Within seconds of finding out what the cause of delay was, their state and physiology changed.  It was hard to be mad at the circumstances.  In addition, they were now informed, they understood and they could take control of their situation. Many thanked me, smiled and found their freedom with an alternate road.  As the initial cars started to move out of their lanes, each car behind them rolled down their window and waited for me to answer their questions.  It did not take long for many of the cars to follow suit and without even speaking to them, I received waves and thank you’s as I made eye contact and motioned for them to use the onramp.

As more cars, city buses, and postal trucks came down the hill and began to stack up, I started the routine all over again.  I knew I would not be getting back to work when I had planned.  This was going to take a while.  When the road was finally opened up to traffic I headed back up the hill.

As I made my ascent I felt great.  I had taken the time to change frustration into gratitude.  I had been able to help people move along with their plans and get unstuck.  I had done what I would want someone to do for me.

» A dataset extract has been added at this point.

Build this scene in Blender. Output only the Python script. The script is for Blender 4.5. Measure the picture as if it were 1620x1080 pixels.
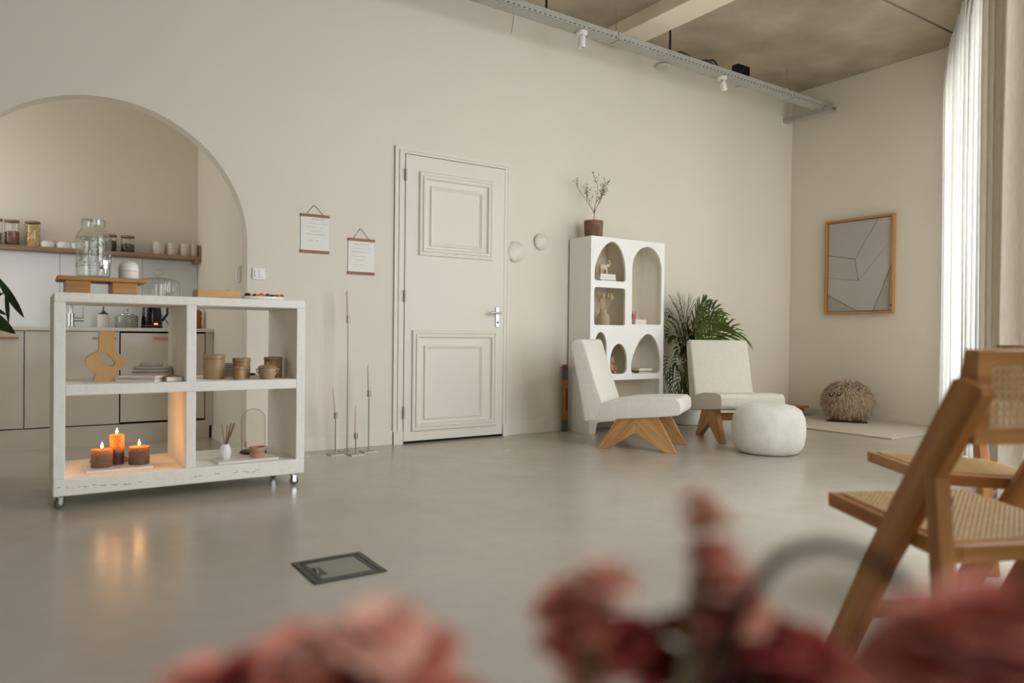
import bpy, bmesh, math, random
from mathutils import Vector, Matrix
from mathutils.geometry import tessellate_polygon

R = math.radians
PI = math.pi
scene = bpy.context.scene
for o in list(bpy.data.objects):
    bpy.data.objects.remove(o)
rnd = random.Random(7)

# ------------------------------------------------------------------ camera
cam_data = bpy.data.cameras.new('camera')
cam = bpy.data.objects.new('camera', cam_data)
scene.collection.objects.link(cam)
cam_data.sensor_width = 36.0
cam_data.lens = 1150.94 / 1620 * 36.0
yaw, pitch, roll = 0.5899, -0.0104, 0.0111
r0 = Vector((math.cos(yaw), -math.sin(yaw), 0)); f0 = Vector((math.sin(yaw), math.cos(yaw), 0)); u0 = Vector((0, 0, 1))
f1 = f0 * math.cos(pitch) + u0 * math.sin(pitch); u1 = u0 * math.cos(pitch) - f0 * math.sin(pitch)
r2 = r0 * math.cos(roll) + u1 * math.sin(roll); u2 = u1 * math.cos(roll) - r0 * math.sin(roll)
m = Matrix((r2, u2, -f1)).transposed().to_4x4()
m.translation = Vector((0, -5.2123, 0.8704))
cam.matrix_world = m
cam_data.dof.use_dof = True
cam_data.dof.focus_distance = 5.6
cam_data.dof.aperture_fstop = 1.75
cam_data.clip_start = 0.02
scene.camera = cam

# ------------------------------------------------------------------ exposure, world, daylight
scene.view_settings.view_transform = 'Standard'
scene.view_settings.look = 'None'
scene.view_settings.gamma = 1.0
scene.view_settings.use_curve_mapping = False
scene.view_settings.exposure = 0.08
scene.cycles.max_bounces = 10
scene.cycles.diffuse_bounces = 6
scene.cycles.transparent_max_bounces = 16
scene.cycles.sample_clamp_indirect = 6.0
scene.cycles.caustics_reflective = False
scene.cycles.caustics_refractive = False
scene.cycles.use_denoising = True

world = bpy.data.worlds.new('world'); scene.world = world; world.use_nodes = True
wn = world.node_tree.nodes; wl = world.node_tree.links
bg = wn['Background']; bg.inputs['Strength'].default_value = 0.7
tc = wn.new('ShaderNodeTexCoord'); sx = wn.new('ShaderNodeSeparateXYZ'); cr = wn.new('ShaderNodeValToRGB')
cr.color_ramp.elements[0].position = 0.0; cr.color_ramp.elements[0].color = (0.55, 0.56, 0.55, 1)
cr.color_ramp.elements[1].position = 0.35; cr.color_ramp.elements[1].color = (0.86, 0.92, 1.0, 1)
wl.new(tc.outputs['Generated'], sx.inputs[0]); wl.new(sx.outputs['Z'], cr.inputs[0]); wl.new(cr.outputs[0], bg.inputs['Color'])

# window wall: inner curtain line runs from the corner WP along WD; WN points into the room
WP = Vector((7.35, -1.72, 0)); WD = Vector((-0.853, -0.522, 0)).normalized(); WN = Vector((-0.522, 0.853, 0)).normalized()
def wpt(s, off, z): return WP + WD * s + WN * off + Vector((0, 0, z))

def area(name, loc, aim, sx_, sy_, power, col, spread=180):
    d = bpy.data.lights.new(name, 'AREA'); d.shape = 'RECTANGLE'; d.size = sx_; d.size_y = sy_
    d.energy = power; d.color = col; d.spread = R(spread)
    o = bpy.data.objects.new(name, d); scene.collection.objects.link(o)
    o.location = loc; o.rotation_euler = (Vector(aim)).to_track_quat('-Z', 'Y').to_euler()
    return o
LP = [185, 114, 30, 22]; WARM = (0.95, 0.97, 1.0); COOL = (0.93, 0.95, 0.97)
down = WN + Vector((0, 0, -0.22))
area('daylight_bay_curtained', wpt(1.50, -0.50, 1.68), WN + Vector((0, 0, -0.1)), 2.7, 3.0, LP[0], (0.93, 0.97, 1.03))
area('daylight_bay_middle', wpt(4.45, -0.45, 1.70), down, 2.0, 3.0, LP[1], WARM)
area('daylight_bay_rear', wpt(8.0, -0.45, 1.50), WN + Vector((0, 0, -0.5)), 2.6, 2.6, LP[2], WARM, 130)
area('daylight_kitchen', (-2.05, 0.95, 1.7), (1, 0.05, -0.1), 1.0, 1.6, LP[3], COOL)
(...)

I realized that a simple gesture and a few extra minutes meant a great deal to others.

It was then that I thought about my clients.  Sometimes they come to me frustrated and feeling stuck because they don’t have the knowledge or enough information to find the solution on their own.  As consultants we often spend extra time providing explanations and education beyond our traditional services.  It does not fall under “billable” hours or within the scope of work detailed on our contracts, but it is necessary to be a part of the solution and change frustration into gratitude.

You (and your talents) have the unique ability to provide your clients with peace of mind.  You can go the extra mile and have an affect on their state and physiology – or you can walk passsed the line of frustrated drivers and not make eye contact.  It is your choice.

2 Responses to “How a Motorcade Reaffirmed My Mission to My Clients”

  1. 1 Joe Brant

    Great post!!! You did the right thing, and although I am not among those you assisted with information, I appreciate the connection of treating our real estate clients in a similar manner.

  2. 2 Christine

    Thank you for your kind words, Joe. Real estate transactions can be very stressful. Having gone through it myself, I appreciate that you connect with your clients in a way that eases their frustration.